Вернувшись домой, Руссо должен был вернуться и в религию отцов. Он понимал это весьма своеобразно: «Я думал, что Евангелие — одно для всех христиан и что в сущности его догматы различаются лишь потому, что люди берутся объяснять то, чего сами не могут понять. Поэтому в каждой стране правитель присваивал себе право устанавливать и культ, и маловразумительные догматические различия, и, соответственно, долгом гражданина считалось принятие этой догмы и следование культу, предписанному законом… Отсюда следовало, что, желая стать гражданином, я должен был стать протестантом». В итоге получалось: с одной стороны, официальное вероисповедание, а с другой — личные убеждения, не подверженные «досмотру» государства.
Официальная церемония «обращения» обычно включала в себя несколько унизительных моментов: нужно было предстать перед Советом, пробыть два или три дня в тюрьме, принести публичное покаяние перед Консисторией и совершить коленопреклонение. Для Жан-Жака эту процедуру упростили, то есть исключили ее вовсе. Так было гораздо лучше: будучи «слишком христианином» для своих парижских друзей, он был, возможно, «недостаточно христианином» для женевских пастырей. На «допросе» он лишь несколько раз пробормотал «да» и «нет» и 1 августа 1754 года был возвращен в лоно церкви.
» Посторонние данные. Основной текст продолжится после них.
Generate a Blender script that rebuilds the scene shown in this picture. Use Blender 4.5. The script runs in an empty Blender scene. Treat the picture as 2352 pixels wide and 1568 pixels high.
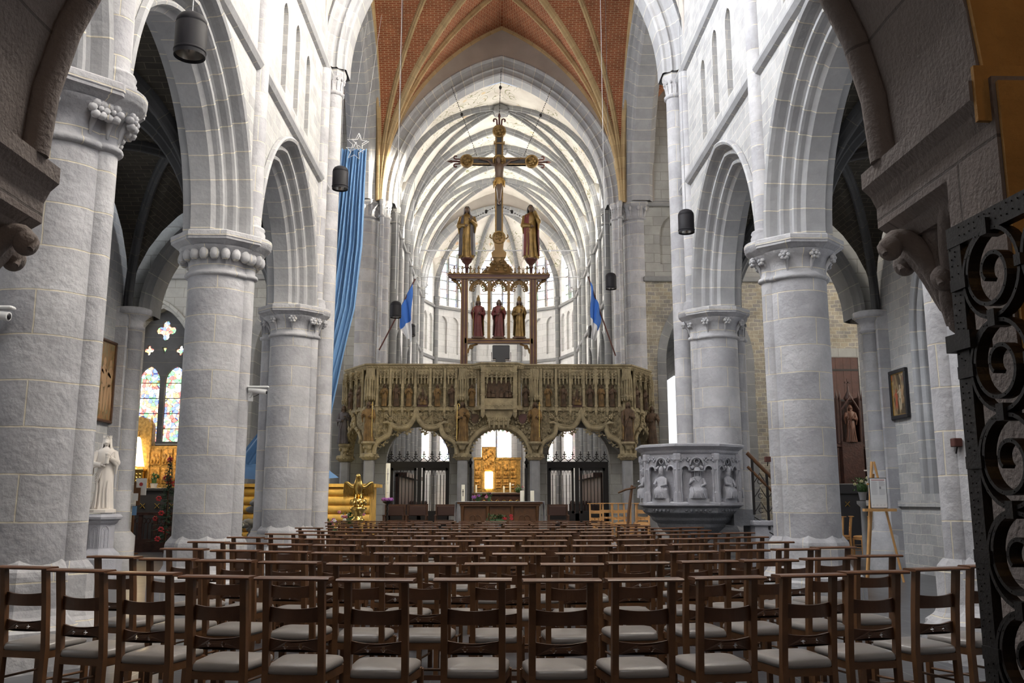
import bpy, bmesh, math, random
from mathutils import Matrix, Vector
PI=math.pi; R=math.radians
C=bpy.context.scene.collection; SC=bpy.context.scene
random.seed(7)
# ------------------------------------------------------------------ camera
cam=bpy.data.cameras.new('camera'); camo=bpy.data.objects.new('camera',cam); C.objects.link(camo)
cam.sensor_width=36; cam.lens=36*2050/2352; cam.clip_start=.05; cam.clip_end=200
camo.location=(0,0,1.45); camo.rotation_euler=(R(100),0,-math.atan(44/2050*math.cos(R(10))))
SC.camera=camo
# ------------------------------------------------------------------ world and exposure
w=bpy.data.worlds.new('sky'); SC.world=w; w.use_nodes=True
w.node_tree.nodes['Background'].inputs[0].default_value=(.62,.75,1,1); w.node_tree.nodes['Background'].inputs[1].default_value=.8
SC.view_settings.view_transform='Standard'; SC.view_settings.look='None'; SC.view_settings.exposure=0.2; SC.view_settings.gamma=1
SC.view_settings.use_curve_mapping=False
SC.cycles.max_bounces=7; SC.cycles.diffuse_bounces=5; SC.cycles.glossy_bounces=3
SC.cycles.sample_clamp_indirect=6
# window light strengths (daylight seen through the glass)
L_NAVE_L=40; L_NAVE_R=58; L_CHOIR=34; L_TRANS=4.2; L_AISLE=1.5
WARM=(1,.93,.82); COOL=(.88,.93,1)
AX=.25   # nave axis
def lamp(name,kind,loc,power,color=(1,1,1),size=.1,rot=None,spot=None):
    l=bpy.data.lights.new(name,kind); l.energy=power; l.color=color
    if kind=='AREA': l.size=size
    elif kind in('POINT','SPOT'): l.shadow_soft_size=size
    if spot: l.spot_size=R(spot); l.spot_blend=.6
    o=bpy.data.objects.new(name,l); C.objects.link(o); o.location=loc
    if rot: o.rotation_euler=rot
    return o
lamp('porch_lamp','POINT',(2.9,.9,3.2),6.5,(1,.55,.2),.12)
lamp('porch_fill_light','POINT',(-.1,-1.3,3.0),30,(1,.86,.76),.3)  # added fill light, brightens the porch stone on both sides
lamp('sunbeam_through_south_window','SPOT',(13.2,26.3,12.7),60000,(1,.93,.78),.25,(Vector((-3.6,29.1,12.0))-Vector((13.2,26.3,12.7))).to_track_quat('-Z','Y').to_euler(),8.5)
lamp('crib_lamp','POINT',(-4.6,21.6,2.6),45,(1,.78,.35),.1)
lamp('chapel_lamp','POINT',(-10.2,25.9,3.0),60,(1,.72,.35),.1)
lamp('altar_spot','SPOT',(-.15,38.6,5.2),420,(1,.8,.45),.1,(R(-48)+PI/2+R(90)-PI/2,0,0),60)
lamp('screen_lamp','SPOT',(-3.2,23.6,.8),60,(1,.85,.35),.05,(R(125),0,R(8)),50)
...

Жан-Жак сразу отправился обнять добрую тетушку Сюзон и обласкать свою кормилицу, славную Жаклину: она была замужем за сапожником и держала небольшую торговлю сырами. Впрочем, он посещал не только простых людей. Его видели и в «первых домах», и у главных магистратов. Олигархи, как видно, пока что не воротили от него носы.
Руссо быстро установил связи с местной интеллектуальной элитой. Среди них оказалось немало пасторов и богословов, как, например, Якоб Верн — один из руководителей женевской церкви. Он отлично ладил и с министром Верном, образованным светским человеком, и особенно с Полем Мульту. Последний, тридцатилетний француз, изучал тогда богословие в Женеве, а потом стал здесь же пастором. Он войдет в круг «необязательных» друзей Жан-Жака, и тот будет с ним поддерживать отношения до самого конца.
С чего бы Жан-Жаку было не чувствовать себя в Женеве как дома? Все приглашали его к себе, пасторы относились к нему с пониманием, а Консистория — снисходительно, так что всё здесь укрепляло в нем идиллические детские воспоминания.
Руссо получал сведения о политической ситуации и от оппозиционных буржуа. Он близко сошелся с Жаком-Франсуа Делюком — пятидесятилетним часовщиком, одним из руководителей партии буржуа — настоящим патриотом, честным, преданным, очень набожным и смертельно скучным. Женева казалась Жан-Жаку упорядоченной и счастливой, он так и писал мадам Дюпен: «Здесь укрепилась свобода, город управляется спокойно, граждане в нем просвещенные, уверенные и скромные». Наступит день, когда ему придется переменить это мнение, но тогда ему так и вправду казалось — «потому что я носил всё это в своем сердце», как напишет он в своей «Исповеди».
Остаться здесь навсегда? Руссо колебался. В Париже остались друзья, родители Терезы; к тому же зарабатывать на жизнь переписыванием нот в кальвинистском городе было непросто. А если вернуться — то когда? Ближайшей весной? Можно устроиться где-нибудь в сельской местности, чтобы избавиться от назойливых посетителей. Его почки пока оставили его в покое, и он даже может поработать. Он подумывал о написании «Истории Вале»[23]; принялся даже, чтобы отточить собственный стиль, за перевод первого тома «Анналов» Тацита, затем — за «Лукрецию», трагедию в прозе, выдержанную в поучительном республиканском духе. Он уже вынашивал замысел своих «Политических установлений».